### PROMPT
Take the listing from its first line through the line that contains "SC.camera = cam" and please retype those lines exactly, leaving out the pictures.

╭─ SUPPLIED DATA

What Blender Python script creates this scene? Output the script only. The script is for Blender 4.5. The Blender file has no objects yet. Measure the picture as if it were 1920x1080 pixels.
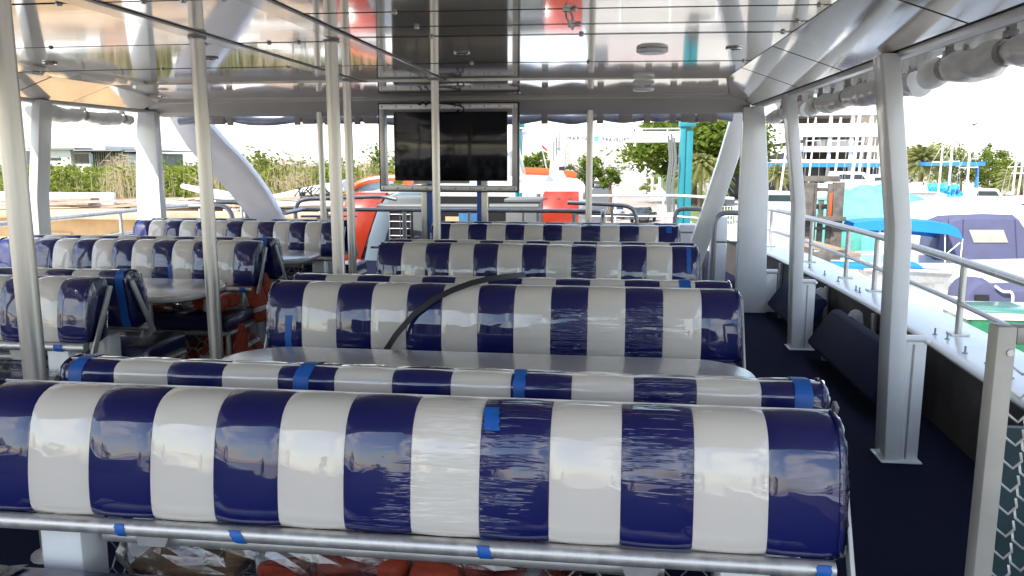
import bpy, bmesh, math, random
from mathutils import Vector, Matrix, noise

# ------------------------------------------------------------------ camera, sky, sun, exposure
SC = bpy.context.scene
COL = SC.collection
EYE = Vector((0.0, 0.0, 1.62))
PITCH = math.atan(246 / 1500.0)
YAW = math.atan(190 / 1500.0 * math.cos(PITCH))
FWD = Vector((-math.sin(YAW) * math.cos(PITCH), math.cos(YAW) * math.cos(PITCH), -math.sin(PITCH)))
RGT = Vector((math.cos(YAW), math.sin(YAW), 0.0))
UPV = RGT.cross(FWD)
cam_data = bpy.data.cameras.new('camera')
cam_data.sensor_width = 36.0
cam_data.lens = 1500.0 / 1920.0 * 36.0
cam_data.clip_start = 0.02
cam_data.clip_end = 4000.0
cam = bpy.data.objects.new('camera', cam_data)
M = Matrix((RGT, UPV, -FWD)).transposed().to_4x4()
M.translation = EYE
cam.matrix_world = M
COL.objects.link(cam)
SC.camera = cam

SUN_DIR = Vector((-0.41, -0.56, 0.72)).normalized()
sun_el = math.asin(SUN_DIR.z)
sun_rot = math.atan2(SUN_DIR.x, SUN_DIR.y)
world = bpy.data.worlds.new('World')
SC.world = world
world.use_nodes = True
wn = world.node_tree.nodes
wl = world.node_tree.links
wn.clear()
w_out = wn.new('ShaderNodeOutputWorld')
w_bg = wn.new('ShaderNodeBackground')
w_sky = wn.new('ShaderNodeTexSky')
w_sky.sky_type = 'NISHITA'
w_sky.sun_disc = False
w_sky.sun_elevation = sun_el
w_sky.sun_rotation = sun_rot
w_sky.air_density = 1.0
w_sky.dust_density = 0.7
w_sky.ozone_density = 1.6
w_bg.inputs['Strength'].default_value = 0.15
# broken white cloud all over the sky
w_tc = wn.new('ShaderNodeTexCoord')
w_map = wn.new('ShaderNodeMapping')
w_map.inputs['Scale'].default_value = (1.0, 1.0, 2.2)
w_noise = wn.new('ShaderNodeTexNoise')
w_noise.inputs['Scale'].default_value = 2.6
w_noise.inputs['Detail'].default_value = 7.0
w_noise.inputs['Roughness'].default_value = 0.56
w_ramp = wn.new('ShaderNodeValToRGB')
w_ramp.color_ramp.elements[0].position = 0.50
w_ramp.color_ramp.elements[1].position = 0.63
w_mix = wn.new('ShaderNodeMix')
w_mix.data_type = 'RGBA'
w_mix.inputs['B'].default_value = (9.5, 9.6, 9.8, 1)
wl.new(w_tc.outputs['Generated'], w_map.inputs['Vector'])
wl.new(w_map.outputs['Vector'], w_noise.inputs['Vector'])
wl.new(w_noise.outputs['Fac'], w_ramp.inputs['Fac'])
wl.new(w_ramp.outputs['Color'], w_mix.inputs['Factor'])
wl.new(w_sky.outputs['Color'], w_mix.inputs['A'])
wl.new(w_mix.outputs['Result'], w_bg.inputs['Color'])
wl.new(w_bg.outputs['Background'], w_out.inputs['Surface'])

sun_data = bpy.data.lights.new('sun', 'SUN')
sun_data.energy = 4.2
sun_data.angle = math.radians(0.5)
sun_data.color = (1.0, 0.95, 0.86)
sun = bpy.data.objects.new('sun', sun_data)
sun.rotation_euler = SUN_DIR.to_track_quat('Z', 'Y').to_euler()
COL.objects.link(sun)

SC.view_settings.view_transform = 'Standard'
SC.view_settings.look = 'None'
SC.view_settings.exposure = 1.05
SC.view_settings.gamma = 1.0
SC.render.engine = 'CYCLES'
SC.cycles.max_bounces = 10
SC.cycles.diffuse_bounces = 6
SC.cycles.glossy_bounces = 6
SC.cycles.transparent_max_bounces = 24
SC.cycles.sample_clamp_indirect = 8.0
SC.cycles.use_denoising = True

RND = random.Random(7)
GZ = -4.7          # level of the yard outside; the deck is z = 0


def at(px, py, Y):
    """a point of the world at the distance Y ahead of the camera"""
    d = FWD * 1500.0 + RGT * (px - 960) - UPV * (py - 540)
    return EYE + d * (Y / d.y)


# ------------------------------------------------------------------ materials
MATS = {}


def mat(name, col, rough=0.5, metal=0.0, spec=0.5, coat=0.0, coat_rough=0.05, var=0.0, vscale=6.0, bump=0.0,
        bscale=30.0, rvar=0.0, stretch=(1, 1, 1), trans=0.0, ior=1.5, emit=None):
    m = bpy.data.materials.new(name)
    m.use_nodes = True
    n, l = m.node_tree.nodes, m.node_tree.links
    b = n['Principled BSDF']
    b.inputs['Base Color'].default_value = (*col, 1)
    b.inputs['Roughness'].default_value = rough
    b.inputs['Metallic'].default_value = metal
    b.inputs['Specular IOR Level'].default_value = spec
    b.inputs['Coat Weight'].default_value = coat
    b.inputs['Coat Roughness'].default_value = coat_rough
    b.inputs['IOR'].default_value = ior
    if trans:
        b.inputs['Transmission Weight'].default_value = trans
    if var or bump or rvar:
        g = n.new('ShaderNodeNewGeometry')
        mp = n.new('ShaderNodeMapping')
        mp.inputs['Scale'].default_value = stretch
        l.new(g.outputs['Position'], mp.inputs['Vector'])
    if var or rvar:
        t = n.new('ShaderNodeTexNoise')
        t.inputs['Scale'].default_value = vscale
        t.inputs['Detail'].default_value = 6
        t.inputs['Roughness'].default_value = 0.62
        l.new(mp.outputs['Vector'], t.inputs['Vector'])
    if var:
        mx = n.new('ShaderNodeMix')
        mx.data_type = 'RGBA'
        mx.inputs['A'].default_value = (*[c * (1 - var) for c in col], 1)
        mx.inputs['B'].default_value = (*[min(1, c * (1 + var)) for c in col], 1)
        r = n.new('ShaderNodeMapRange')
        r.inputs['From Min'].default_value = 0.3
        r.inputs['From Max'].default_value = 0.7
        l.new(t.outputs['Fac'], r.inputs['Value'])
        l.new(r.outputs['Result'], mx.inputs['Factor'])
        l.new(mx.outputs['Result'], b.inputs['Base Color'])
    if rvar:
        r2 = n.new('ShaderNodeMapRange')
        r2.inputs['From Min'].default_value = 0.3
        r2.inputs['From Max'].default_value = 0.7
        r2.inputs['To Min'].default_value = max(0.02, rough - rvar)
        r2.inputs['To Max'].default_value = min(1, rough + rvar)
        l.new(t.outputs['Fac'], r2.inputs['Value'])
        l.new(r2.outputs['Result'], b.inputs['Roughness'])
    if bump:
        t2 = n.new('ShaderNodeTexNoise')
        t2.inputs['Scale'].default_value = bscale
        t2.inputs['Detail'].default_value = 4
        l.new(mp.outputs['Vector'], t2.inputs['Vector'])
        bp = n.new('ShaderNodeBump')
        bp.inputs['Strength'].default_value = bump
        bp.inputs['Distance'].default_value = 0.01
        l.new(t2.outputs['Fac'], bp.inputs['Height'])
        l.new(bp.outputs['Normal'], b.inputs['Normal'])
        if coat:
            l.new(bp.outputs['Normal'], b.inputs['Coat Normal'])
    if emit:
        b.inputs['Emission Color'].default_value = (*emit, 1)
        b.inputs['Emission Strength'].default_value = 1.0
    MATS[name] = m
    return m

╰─

### FULL OUTPUT
What Blender Python script creates this scene? Output the script only. The script is for Blender 4.5. The Blender file has no objects yet. Measure the picture as if it were 1920x1080 pixels.
import bpy, bmesh, math, random
from mathutils import Vector, Matrix, noise

# ------------------------------------------------------------------ camera, sky, sun, exposure
SC = bpy.context.scene
COL = SC.collection
EYE = Vector((0.0, 0.0, 1.62))
PITCH = math.atan(246 / 1500.0)
YAW = math.atan(190 / 1500.0 * math.cos(PITCH))
FWD = Vector((-math.sin(YAW) * math.cos(PITCH), math.cos(YAW) * math.cos(PITCH), -math.sin(PITCH)))
RGT = Vector((math.cos(YAW), math.sin(YAW), 0.0))
UPV = RGT.cross(FWD)
cam_data = bpy.data.cameras.new('camera')
cam_data.sensor_width = 36.0
cam_data.lens = 1500.0 / 1920.0 * 36.0
cam_data.clip_start = 0.02
cam_data.clip_end = 4000.0
cam = bpy.data.objects.new('camera', cam_data)
M = Matrix((RGT, UPV, -FWD)).transposed().to_4x4()
M.translation = EYE
cam.matrix_world = M
COL.objects.link(cam)
SC.camera = cam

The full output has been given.